New Berlin planning officials resist new MSP apartment plan

Jan. 14, 2013

New Berlin - Developer MSP Real Estate has inquired about what it has to do to make its newly proposed 75-unit apartment in the New Berlin City Center acceptable to the Plan Commission, which last week turned down the plan on a split vote.

MSP has contacted city staff, but whether the firm is willing to alter its proposal isn't certain.

"Will they tweak it? I don't know," Mayor Jack Chiovatero said Monday.

The city's concerns were more definitive, though not unanimous.

The MSP proposal was denied on a 4-2 vote, with Chiovatero and commissioners Marta Broge, Jenalyn Groeschel and Mark Mattes voting to deny and Brian Felda and Robert Rafel voting for the plan.

Trafficking concerns

Commissioners expressed concerns about several aspects of the plan for 14900 W. Library Lane, in the City Center neighborhood off National Avenue. Traffic was one key concern.

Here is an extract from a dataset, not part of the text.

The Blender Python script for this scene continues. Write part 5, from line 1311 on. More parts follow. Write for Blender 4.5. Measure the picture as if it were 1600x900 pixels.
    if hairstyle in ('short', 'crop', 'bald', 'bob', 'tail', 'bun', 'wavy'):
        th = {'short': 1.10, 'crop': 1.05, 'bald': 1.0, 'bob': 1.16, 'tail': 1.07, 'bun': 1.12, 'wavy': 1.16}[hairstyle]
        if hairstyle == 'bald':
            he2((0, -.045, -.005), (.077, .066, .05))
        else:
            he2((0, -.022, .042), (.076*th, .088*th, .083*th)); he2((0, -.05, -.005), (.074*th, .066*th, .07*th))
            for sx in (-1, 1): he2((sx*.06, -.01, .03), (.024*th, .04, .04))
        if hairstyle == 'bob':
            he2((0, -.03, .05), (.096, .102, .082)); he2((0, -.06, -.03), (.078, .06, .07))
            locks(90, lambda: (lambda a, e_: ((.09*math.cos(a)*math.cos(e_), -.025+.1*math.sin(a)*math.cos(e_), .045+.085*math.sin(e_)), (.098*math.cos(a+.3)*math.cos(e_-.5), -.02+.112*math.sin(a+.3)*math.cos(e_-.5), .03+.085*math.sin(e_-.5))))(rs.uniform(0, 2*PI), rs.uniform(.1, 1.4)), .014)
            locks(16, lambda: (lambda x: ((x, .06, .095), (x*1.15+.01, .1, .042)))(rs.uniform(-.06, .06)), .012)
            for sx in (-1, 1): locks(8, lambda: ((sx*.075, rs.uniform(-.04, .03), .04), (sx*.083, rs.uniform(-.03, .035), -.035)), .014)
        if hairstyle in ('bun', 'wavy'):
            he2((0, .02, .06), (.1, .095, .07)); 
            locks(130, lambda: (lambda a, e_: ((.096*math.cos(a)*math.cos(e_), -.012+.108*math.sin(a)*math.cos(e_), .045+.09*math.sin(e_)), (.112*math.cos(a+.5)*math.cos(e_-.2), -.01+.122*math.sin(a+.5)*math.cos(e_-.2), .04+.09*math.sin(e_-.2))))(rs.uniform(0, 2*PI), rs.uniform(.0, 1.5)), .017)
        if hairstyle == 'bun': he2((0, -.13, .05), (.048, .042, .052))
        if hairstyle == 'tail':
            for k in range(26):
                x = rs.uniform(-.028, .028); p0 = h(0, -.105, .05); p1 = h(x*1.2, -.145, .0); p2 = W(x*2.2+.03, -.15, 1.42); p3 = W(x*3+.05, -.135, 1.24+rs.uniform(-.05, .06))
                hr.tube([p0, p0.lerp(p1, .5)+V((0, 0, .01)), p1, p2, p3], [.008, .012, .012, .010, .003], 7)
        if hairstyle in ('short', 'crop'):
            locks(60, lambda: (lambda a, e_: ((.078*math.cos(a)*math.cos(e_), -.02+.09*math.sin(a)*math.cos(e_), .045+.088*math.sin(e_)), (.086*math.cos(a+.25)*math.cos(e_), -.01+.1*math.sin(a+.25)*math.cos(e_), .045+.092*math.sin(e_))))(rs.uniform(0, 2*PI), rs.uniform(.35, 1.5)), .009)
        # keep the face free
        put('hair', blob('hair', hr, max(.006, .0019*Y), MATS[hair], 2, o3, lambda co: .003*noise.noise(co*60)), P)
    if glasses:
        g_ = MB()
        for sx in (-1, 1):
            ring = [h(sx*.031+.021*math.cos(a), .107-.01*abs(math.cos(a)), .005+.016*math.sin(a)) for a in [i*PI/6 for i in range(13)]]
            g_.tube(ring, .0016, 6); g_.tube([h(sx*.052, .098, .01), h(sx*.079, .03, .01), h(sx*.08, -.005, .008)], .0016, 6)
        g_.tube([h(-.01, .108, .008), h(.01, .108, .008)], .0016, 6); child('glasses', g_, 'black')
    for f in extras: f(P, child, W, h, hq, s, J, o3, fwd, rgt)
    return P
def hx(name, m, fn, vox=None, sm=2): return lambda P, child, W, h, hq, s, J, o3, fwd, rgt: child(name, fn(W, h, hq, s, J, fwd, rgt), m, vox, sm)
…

Some officials expressed their disappointment that all the traffic from the proposed apartments would be funneled to Michelle Witmer Way, adding to a concern that the apartments in general would generate a lot of traffic.

Chiovatero said after the meeting that he voted to deny because he wanted the building's two parking lots connected so that cars could get directly onto National Avenue from the driveway at the more easterly lot behind the building. Under the current building plan, all cars would have to take Library Lane to Michelle Witmer and then out to National Avenue.

But the mayor said he didn't agree with others who were shocked at all the traffic the 75 apartments would add.

Broge was one of those who is concerned.

"It's a nightmare now on National Avenue and we're going to add 1,300 trips a day," Broge said, noting it's hard to get out of neighboring Culver's restaurant now.

Another commissioner concurred, stating he doesn't even go to that Culver's because of the traffic.

But a traffic study shows the intersection of National and Witmer can handle the additional traffic from all five buildings, said planner Jessica Titel.

"One commissioner also noted that Deer Creek Parkway ends at what would be the east parking lot of the proposed building, meaning the street would never go through to National Avenue to bring better access to the City Center.

Currently, there are three entrances and a fourth circuitous one on Wilbur Drive. Groeschel pointed out that two more roads had been planned to go through to National - Deer Creek Parkway and Howard Avenue. But it's doubtful that either will go through, Chiovatero said.

Squeezed space?

Some also were unhappy that the proposed apartments would be so close to the National Avenue edge of the City Center in an area where city officials hoped stores could be built to promote interest in the entire center. One commissioner even wondered if the lots that would be left on National Avenue would be large enough for stores.

Groeschel also noted that it's too bad the apartments are planned so close to National Avenue.

But that cannot be part of the Plan Commission considerations because zoning allows multi-family housing, advised city attorney Mark Blum.

The 75-unit apartment building is the second phase of MSP's Deer Creek development. The first phase was the controversial project consisting of three 34-unit buildings of workforce development apartments for lower-income residents and one 34-unit senior citizen building. Controversy over workforce housing landed the city and developer in court.

The proposed 75-unit building would have 15 workforce apartments. The rest would have rents at the market value.